Every story has a plot – a design or setup to an outcome. If there is no plot, the story doesn’t go in a direction to an end.

So let’s say that we want to create our story of getting organized, and we have a plan: “to get organized.” We would need to develop an outline, of sorts, to layout the plan and know our course of action.

Once we have the basic game plan to get organized, we can make projections of the time frame this story plays out. It might be a day, a week, maybe even a month as to when our story begins to when it ends.

But time isn’t what’s really important in the plot, although we don’t want the story to go on endlessly. It’s more about the tactical steps we take in this undertaking.

As we start out, the plot begins to unfold. Now we can see things more clearly, and the “characters” in the plot (the items of clutter) take on new meanings. Usually, they end up having no meaning at all!.

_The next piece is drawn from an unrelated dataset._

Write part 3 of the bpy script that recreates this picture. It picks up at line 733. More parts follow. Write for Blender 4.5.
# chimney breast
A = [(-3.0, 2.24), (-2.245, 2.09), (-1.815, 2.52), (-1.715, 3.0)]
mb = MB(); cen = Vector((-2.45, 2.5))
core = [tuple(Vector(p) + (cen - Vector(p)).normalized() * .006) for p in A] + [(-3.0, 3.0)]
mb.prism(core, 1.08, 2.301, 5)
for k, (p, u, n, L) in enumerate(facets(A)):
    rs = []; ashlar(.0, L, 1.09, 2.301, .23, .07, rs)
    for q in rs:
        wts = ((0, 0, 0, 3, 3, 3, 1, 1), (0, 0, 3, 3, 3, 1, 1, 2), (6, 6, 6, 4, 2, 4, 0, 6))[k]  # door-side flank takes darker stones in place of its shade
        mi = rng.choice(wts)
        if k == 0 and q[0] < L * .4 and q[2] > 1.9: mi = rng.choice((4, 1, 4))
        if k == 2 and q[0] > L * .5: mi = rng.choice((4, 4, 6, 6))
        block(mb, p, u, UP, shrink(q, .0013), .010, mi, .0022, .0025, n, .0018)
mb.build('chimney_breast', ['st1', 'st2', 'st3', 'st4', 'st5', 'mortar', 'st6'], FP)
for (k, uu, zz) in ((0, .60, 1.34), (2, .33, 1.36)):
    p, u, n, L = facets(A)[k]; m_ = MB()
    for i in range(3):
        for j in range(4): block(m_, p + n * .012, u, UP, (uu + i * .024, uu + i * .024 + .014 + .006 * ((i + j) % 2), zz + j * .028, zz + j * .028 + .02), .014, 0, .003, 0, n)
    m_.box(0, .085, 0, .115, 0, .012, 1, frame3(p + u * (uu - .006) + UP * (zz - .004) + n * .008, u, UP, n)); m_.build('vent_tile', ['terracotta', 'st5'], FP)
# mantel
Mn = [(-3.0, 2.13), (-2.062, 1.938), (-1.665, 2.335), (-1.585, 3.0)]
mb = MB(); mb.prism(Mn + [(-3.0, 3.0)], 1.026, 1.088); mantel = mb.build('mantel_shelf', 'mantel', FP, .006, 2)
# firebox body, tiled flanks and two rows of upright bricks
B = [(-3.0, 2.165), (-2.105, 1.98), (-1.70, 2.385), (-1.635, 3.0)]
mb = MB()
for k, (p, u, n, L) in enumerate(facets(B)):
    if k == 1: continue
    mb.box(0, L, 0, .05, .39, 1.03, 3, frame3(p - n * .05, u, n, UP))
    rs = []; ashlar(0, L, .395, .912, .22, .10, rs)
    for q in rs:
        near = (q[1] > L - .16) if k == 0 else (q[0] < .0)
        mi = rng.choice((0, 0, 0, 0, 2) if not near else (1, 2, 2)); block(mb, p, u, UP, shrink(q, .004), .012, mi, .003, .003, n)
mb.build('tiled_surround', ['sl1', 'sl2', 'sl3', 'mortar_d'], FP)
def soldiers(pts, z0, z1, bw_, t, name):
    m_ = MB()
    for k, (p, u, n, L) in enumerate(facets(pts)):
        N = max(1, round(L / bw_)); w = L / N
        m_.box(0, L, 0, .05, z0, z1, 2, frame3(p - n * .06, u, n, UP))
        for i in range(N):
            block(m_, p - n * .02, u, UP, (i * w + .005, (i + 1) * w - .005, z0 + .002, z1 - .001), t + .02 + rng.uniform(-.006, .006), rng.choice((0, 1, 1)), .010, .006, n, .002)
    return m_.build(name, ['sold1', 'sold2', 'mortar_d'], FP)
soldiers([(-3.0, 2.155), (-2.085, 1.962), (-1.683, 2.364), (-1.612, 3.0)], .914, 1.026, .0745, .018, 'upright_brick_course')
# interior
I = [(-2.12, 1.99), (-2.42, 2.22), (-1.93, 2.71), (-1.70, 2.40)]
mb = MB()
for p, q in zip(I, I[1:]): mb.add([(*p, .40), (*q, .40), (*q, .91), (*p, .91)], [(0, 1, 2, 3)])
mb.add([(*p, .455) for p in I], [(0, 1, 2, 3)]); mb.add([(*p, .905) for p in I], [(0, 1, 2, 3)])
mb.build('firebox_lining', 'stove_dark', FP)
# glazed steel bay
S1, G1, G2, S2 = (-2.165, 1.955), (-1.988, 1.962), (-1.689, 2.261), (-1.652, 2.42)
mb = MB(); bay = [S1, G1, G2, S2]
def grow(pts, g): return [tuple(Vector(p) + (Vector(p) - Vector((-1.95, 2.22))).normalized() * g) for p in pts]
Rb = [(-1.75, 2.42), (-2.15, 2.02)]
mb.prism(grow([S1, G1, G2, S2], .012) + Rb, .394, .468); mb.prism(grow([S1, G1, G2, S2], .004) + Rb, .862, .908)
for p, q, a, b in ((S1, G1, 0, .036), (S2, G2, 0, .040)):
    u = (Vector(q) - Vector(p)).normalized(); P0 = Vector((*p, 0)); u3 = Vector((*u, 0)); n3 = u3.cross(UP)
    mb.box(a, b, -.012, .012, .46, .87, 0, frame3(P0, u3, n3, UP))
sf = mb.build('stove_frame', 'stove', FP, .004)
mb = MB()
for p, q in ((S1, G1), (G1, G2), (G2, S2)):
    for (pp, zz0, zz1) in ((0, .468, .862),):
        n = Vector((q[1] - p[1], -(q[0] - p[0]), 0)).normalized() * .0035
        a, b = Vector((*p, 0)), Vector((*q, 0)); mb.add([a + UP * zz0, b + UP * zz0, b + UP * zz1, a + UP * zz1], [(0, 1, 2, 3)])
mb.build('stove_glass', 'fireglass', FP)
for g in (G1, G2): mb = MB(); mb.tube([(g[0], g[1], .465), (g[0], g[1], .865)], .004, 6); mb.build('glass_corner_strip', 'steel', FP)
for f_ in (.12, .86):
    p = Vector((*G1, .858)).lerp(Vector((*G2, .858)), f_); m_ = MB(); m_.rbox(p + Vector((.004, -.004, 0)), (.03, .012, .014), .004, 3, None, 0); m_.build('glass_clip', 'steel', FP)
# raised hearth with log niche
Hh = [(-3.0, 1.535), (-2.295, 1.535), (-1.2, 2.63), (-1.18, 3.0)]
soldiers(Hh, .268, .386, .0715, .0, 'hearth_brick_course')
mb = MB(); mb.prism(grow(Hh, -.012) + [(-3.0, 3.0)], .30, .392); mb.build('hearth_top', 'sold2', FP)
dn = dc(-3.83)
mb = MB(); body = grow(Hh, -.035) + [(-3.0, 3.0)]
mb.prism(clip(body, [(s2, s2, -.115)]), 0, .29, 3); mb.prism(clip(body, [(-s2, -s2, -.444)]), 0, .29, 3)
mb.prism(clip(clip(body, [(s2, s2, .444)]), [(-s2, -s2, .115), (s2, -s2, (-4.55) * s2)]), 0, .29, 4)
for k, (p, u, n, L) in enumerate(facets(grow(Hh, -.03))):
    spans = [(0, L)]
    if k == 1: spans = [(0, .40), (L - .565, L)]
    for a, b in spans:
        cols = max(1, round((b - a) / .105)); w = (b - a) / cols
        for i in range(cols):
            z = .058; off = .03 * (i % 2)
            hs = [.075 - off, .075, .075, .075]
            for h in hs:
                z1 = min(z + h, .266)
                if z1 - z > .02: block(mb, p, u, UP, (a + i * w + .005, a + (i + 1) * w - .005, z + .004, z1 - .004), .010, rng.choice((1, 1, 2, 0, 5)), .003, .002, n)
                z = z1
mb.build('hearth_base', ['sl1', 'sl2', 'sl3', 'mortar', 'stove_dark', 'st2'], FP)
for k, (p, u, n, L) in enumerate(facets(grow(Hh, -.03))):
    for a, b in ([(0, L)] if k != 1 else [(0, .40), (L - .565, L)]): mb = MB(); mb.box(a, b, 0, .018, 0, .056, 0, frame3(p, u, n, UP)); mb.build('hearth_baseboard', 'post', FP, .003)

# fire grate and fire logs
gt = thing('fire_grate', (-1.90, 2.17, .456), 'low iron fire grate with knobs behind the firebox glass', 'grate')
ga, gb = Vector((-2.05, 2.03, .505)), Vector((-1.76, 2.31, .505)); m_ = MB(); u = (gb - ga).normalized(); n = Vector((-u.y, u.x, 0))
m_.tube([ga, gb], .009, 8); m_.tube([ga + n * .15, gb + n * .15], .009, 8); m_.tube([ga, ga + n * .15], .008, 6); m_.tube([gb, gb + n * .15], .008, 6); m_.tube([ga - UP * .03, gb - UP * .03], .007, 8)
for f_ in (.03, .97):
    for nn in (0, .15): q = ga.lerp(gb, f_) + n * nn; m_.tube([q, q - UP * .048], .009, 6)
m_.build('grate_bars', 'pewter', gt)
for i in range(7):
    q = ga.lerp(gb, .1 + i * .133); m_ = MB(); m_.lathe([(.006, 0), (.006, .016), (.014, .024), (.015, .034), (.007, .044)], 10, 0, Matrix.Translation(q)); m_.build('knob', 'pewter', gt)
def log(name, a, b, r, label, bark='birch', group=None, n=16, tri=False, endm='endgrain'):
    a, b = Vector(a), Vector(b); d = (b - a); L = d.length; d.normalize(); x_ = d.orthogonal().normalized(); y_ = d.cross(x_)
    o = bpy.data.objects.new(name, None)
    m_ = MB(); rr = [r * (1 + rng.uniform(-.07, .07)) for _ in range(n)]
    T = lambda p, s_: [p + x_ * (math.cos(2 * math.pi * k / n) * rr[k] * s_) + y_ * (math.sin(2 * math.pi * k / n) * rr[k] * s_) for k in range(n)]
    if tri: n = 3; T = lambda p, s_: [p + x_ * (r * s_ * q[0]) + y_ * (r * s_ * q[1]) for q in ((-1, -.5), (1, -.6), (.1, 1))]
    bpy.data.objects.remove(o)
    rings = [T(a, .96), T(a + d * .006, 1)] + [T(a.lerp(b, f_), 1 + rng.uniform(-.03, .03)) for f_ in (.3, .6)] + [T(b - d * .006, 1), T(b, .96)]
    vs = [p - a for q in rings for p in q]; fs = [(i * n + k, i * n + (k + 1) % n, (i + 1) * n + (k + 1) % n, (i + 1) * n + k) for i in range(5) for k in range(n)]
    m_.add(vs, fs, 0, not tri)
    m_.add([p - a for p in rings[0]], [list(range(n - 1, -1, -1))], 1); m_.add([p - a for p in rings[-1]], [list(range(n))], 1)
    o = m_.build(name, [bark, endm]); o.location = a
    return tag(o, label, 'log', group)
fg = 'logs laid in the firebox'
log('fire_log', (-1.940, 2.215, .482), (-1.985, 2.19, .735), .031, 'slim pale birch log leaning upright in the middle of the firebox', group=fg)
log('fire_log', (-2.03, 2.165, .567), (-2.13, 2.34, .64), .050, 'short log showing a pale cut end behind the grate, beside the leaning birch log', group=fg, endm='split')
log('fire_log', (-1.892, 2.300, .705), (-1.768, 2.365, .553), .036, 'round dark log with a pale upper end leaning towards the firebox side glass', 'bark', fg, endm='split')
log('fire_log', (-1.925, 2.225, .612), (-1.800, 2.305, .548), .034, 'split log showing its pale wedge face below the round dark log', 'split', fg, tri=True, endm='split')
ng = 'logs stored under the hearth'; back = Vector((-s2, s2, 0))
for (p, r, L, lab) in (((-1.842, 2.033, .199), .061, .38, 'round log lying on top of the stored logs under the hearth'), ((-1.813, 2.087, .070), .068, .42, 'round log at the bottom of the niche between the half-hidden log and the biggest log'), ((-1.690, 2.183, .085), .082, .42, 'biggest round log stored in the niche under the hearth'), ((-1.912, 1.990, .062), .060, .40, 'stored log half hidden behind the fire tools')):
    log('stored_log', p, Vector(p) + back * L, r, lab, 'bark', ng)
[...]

The thing to watch out for in the story is that there is a climax – a point where things reach a maximum pinnacle or utmost turning point.

With clutter, it’s typically the mess we make while going through the process of getting organized. Yet, another circumstance might be that you don’t have a place to put all that clutter you’ve gathered up.

Tensions rise. What do we do with the stuff?!

Well, we find a place for the stuff, or we get rid of the stuff. That’s the resolution to the end of the story.

Then, our story has a happily ever after!